▼

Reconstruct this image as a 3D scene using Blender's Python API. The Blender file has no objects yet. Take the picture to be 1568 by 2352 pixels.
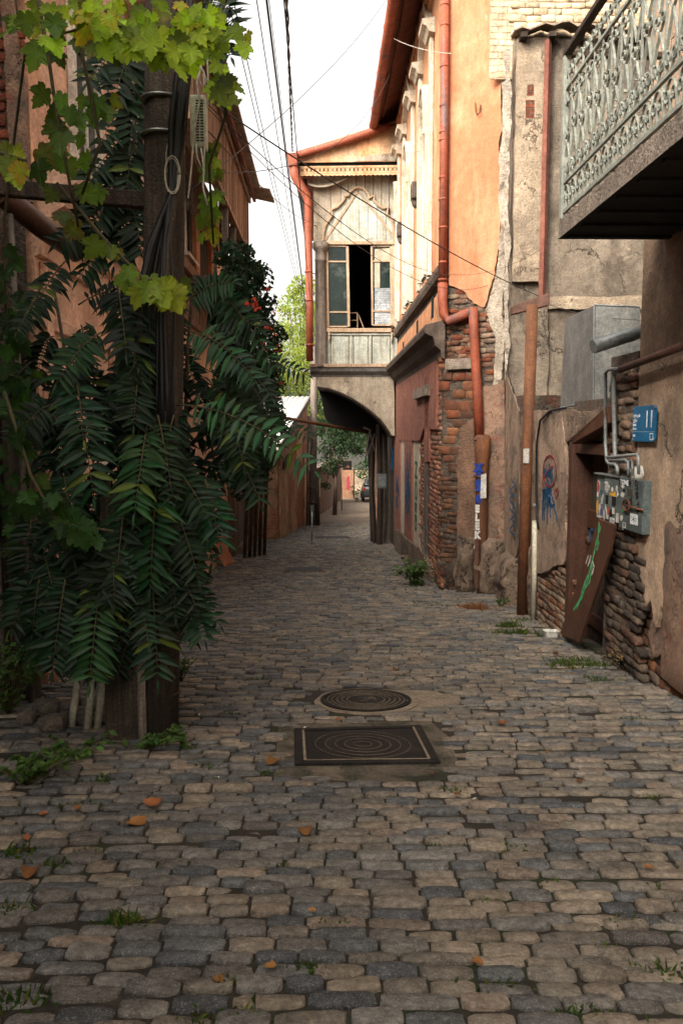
import bpy, math, random
import numpy as np
from mathutils import Vector, Matrix, noise
from mathutils.geometry import tessellate_polygon

rad = math.radians
R = random.Random(11)
NR = np.random.default_rng(5)
SC = bpy.context.scene
COL = SC.collection

# ------------------------------------------------------------------ camera
CAM_Z = 1.6
F, CX, CY = 1940.0, 784.0, 1176.0          # lens and centre, in 1568x2352 picture units
PITCH = math.atan(186 / F)
cam = bpy.data.cameras.new("camera"); camo = bpy.data.objects.new("camera", cam); COL.objects.link(camo)
cam.sensor_fit = 'HORIZONTAL'; cam.sensor_width = 24.0; cam.lens = 24.0 * F / 1568.0
cam.clip_start = 0.05; cam.clip_end = 1500
camo.location = (0, 0, CAM_Z); camo.rotation_euler = (rad(90) - PITCH, 0, 0)
SC.camera = camo

# ------------------------------------------------------------------ light
SUN_EL, SUN_AZ = rad(38), rad(218)          # azimuth clockwise from +Y: behind the camera, from the left
sdir = Vector((math.sin(SUN_AZ) * math.cos(SUN_EL), math.cos(SUN_AZ) * math.cos(SUN_EL), math.sin(SUN_EL)))
sun = bpy.data.lights.new("sun", 'SUN'); sun.energy = 1.3; sun.angle = rad(20); sun.color = (1.0, 0.88, 0.75)
suno = bpy.data.objects.new("sun", sun); COL.objects.link(suno)
suno.rotation_euler = sdir.to_track_quat('Z', 'Y').to_euler(); suno.location = sdir * 40
W = bpy.data.worlds.new("World"); SC.world = W; W.use_nodes = True
wn = W.node_tree.nodes; wl = W.node_tree.links
bg = wn['Background']; sky = wn.new('ShaderNodeTexSky'); sky.sky_type = 'NISHITA'
sky.sun_disc = False; sky.sun_elevation = SUN_EL; sky.sun_rotation = SUN_AZ
sky.air_density = 1.0; sky.dust_density = 8.0; sky.ozone_density = 1.0
hs = wn.new('ShaderNodeHueSaturation'); hs.inputs['Saturation'].default_value = 0.16; hs.inputs['Value'].default_value = 2.3
wl.new(sky.outputs[0], hs.inputs['Color'])
tint = wn.new('ShaderNodeMix'); tint.data_type = 'RGBA'; tint.blend_type = 'MULTIPLY'; tint.inputs[0].default_value = 1.0
wl.new(hs.outputs[0], tint.inputs[6]); tint.inputs[7].default_value = (1.0, 0.95, 0.88, 1)
wl.new(tint.outputs[2], bg.inputs[0]); bg.inputs[1].default_value = 0.15
SC.view_settings.view_transform = 'Standard'; SC.view_settings.look = 'None'
SC.view_settings.exposure = 0.7; SC.view_settings.gamma = 1.0
SC.cycles.max_bounces = 5; SC.cycles.diffuse_bounces = 3; SC.cycles.transmission_bounces = 4
SC.cycles.transparent_max_bounces = 4; SC.cycles.use_denoising = True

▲

Your task is to restate word for word the lines from the top of the data to the line containing "COL = SC.collection", both ends included, with every picture left out.

Reconstruct this image as a 3D scene using Blender's Python API. The Blender file has no objects yet. Take the picture to be 1568 by 2352 pixels.
import bpy, math, random
import numpy as np
from mathutils import Vector, Matrix, noise
from mathutils.geometry import tessellate_polygon

rad = math.radians
R = random.Random(11)
NR = np.random.default_rng(5)
SC = bpy.context.scene
COL = SC.collection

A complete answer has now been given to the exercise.